*Data section*:
◆ ◆ ◆ ◆ ◆ ◆ ◆
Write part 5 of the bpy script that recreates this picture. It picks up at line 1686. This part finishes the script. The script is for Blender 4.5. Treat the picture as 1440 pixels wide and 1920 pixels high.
◆ ◆ ◆ ◆ ◆ ◆ ◆
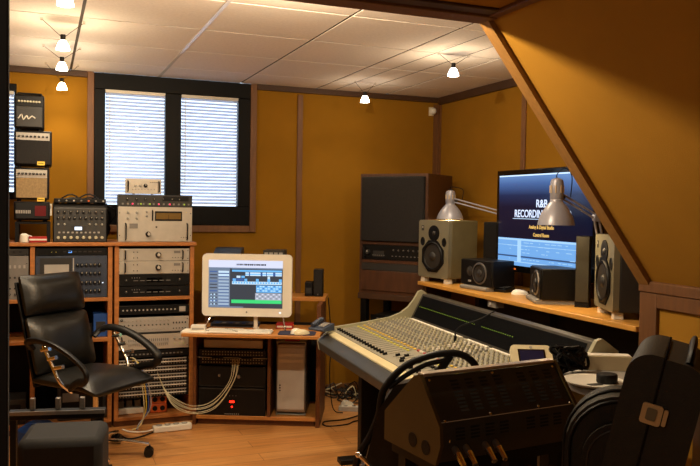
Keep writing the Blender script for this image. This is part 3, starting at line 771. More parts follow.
◆ ◆ ◆ ◆ ◆ ◆ ◆
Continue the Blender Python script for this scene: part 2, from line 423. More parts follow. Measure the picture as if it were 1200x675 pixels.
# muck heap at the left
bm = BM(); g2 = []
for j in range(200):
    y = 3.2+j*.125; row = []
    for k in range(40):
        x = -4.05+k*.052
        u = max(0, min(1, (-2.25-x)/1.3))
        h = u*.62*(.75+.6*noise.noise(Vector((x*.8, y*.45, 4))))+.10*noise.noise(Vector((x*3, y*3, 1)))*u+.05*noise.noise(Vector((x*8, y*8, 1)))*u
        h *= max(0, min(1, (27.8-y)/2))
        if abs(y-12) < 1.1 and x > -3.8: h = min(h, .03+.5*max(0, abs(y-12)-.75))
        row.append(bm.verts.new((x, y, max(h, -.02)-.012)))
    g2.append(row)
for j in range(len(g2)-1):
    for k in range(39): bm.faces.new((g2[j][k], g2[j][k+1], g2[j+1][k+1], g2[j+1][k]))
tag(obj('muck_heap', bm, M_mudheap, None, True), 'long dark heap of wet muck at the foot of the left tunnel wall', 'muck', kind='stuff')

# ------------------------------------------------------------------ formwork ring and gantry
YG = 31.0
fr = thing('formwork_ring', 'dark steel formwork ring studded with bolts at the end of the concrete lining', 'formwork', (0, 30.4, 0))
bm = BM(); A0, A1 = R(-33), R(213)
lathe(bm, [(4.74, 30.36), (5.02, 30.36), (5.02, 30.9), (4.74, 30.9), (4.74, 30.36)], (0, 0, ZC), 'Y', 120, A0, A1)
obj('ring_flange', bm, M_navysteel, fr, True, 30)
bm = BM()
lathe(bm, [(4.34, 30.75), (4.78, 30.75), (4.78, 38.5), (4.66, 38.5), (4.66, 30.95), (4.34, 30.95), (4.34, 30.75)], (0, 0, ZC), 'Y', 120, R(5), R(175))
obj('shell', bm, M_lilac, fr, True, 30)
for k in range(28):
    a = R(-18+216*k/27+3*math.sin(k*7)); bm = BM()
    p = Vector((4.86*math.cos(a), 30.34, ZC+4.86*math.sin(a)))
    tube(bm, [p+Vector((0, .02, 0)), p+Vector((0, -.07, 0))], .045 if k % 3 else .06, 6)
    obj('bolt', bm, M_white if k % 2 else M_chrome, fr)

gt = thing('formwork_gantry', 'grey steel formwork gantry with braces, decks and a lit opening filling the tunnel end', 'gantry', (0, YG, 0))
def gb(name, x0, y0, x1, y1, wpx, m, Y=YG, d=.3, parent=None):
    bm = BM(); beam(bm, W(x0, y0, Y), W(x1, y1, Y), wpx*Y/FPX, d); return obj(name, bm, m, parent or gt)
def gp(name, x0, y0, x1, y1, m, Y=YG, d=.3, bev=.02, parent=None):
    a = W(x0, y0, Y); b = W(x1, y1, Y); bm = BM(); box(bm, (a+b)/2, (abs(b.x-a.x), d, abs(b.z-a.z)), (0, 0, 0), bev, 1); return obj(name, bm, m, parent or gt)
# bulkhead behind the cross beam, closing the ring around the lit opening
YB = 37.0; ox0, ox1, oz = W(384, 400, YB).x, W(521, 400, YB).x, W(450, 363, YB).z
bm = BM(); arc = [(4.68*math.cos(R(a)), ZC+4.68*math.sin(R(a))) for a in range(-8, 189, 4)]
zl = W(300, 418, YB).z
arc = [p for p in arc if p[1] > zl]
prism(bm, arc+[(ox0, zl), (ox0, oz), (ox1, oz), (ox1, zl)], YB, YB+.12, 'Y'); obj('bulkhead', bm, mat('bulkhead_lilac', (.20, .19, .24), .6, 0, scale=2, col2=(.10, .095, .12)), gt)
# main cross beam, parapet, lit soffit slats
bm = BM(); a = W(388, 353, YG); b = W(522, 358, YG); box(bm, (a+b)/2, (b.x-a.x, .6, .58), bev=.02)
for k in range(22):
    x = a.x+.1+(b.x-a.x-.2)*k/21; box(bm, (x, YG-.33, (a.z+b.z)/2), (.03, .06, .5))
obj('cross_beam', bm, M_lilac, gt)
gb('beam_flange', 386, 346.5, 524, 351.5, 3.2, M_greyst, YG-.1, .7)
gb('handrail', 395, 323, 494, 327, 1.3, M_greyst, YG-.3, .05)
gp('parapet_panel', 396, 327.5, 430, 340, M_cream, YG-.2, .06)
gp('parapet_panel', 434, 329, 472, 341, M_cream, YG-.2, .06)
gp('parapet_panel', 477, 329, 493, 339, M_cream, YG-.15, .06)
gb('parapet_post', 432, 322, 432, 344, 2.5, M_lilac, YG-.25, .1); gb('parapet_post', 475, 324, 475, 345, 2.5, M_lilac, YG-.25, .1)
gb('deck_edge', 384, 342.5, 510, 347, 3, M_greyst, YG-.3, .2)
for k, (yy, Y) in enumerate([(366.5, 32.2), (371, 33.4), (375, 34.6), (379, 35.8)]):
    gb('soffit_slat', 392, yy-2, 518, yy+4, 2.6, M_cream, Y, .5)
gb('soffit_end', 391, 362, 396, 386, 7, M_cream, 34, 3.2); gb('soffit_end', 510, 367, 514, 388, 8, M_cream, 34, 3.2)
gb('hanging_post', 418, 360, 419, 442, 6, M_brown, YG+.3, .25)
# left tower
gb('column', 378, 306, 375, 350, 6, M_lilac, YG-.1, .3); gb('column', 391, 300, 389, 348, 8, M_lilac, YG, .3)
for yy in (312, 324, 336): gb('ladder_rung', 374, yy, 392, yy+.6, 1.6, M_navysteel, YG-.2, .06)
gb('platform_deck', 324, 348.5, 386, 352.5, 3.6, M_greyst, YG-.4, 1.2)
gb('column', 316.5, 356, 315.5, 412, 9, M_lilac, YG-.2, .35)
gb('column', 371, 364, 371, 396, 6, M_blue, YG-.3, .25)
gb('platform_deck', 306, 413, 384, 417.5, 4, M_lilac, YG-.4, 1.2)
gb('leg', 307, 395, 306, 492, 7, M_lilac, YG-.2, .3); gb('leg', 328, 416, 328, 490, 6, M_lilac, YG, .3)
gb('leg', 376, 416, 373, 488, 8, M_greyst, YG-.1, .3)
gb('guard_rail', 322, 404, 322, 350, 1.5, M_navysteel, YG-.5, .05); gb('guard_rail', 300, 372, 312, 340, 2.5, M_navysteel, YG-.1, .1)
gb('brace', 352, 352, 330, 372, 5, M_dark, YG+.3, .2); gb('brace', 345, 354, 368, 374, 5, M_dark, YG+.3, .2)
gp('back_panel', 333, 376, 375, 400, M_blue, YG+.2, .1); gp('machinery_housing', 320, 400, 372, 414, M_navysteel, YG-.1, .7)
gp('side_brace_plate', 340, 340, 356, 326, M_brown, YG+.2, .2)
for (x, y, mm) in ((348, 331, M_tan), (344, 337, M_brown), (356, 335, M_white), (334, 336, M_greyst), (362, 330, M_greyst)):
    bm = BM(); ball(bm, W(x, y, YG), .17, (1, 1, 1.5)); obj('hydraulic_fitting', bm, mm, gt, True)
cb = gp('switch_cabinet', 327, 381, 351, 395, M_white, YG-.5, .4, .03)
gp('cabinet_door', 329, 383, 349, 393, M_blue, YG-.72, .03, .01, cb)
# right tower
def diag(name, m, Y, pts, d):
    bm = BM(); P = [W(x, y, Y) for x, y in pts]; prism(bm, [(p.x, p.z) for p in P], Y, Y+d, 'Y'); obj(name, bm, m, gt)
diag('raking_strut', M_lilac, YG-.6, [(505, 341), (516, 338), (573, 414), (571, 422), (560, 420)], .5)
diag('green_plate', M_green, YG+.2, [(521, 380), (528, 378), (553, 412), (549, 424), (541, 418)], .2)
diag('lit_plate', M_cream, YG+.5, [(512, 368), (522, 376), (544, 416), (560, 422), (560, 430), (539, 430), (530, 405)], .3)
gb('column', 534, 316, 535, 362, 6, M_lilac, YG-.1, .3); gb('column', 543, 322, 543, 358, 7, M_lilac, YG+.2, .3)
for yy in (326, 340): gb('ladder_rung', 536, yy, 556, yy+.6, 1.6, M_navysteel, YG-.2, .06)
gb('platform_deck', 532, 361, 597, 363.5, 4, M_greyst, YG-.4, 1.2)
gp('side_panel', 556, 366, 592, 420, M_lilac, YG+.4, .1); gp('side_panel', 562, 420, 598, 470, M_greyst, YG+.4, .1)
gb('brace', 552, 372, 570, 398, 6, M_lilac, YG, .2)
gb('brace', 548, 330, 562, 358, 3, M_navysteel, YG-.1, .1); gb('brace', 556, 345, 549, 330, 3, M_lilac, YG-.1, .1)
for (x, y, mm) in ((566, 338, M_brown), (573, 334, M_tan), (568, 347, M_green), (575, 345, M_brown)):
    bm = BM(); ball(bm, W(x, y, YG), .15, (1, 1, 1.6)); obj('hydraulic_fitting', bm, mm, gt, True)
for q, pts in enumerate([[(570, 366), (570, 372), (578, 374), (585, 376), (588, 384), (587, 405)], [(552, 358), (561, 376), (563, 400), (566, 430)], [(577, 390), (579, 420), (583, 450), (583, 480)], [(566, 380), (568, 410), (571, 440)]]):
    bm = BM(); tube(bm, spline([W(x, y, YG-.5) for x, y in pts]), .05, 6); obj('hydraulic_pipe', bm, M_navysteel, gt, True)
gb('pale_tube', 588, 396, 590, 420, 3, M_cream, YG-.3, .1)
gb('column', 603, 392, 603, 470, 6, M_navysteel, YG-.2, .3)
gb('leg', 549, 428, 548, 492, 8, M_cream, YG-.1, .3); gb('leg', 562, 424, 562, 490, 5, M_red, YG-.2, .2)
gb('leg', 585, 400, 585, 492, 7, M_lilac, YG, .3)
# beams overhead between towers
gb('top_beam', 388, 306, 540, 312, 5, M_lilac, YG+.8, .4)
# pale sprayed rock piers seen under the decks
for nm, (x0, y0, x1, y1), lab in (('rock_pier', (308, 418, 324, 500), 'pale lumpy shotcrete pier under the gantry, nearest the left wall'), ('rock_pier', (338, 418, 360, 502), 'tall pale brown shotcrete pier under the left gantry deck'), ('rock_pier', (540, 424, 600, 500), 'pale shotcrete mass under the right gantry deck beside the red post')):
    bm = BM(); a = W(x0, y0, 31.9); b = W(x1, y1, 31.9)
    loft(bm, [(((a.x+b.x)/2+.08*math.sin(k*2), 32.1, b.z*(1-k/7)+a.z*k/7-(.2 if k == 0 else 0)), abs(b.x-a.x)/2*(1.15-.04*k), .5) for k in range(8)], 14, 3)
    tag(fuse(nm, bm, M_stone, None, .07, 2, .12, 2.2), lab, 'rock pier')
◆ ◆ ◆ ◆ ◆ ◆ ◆
*Prompt*:
List every line above containing the word "tunnel".

*Solution to this problem*:
tag(obj('muck_heap', bm, M_mudheap, None, True), 'long dark heap of wet muck at the foot of the left tunnel wall', 'muck', kind='stuff')
gt = thing('formwork_gantry', 'grey steel formwork gantry with braces, decks and a lit opening filling the tunnel end', 'gantry', (0, YG, 0))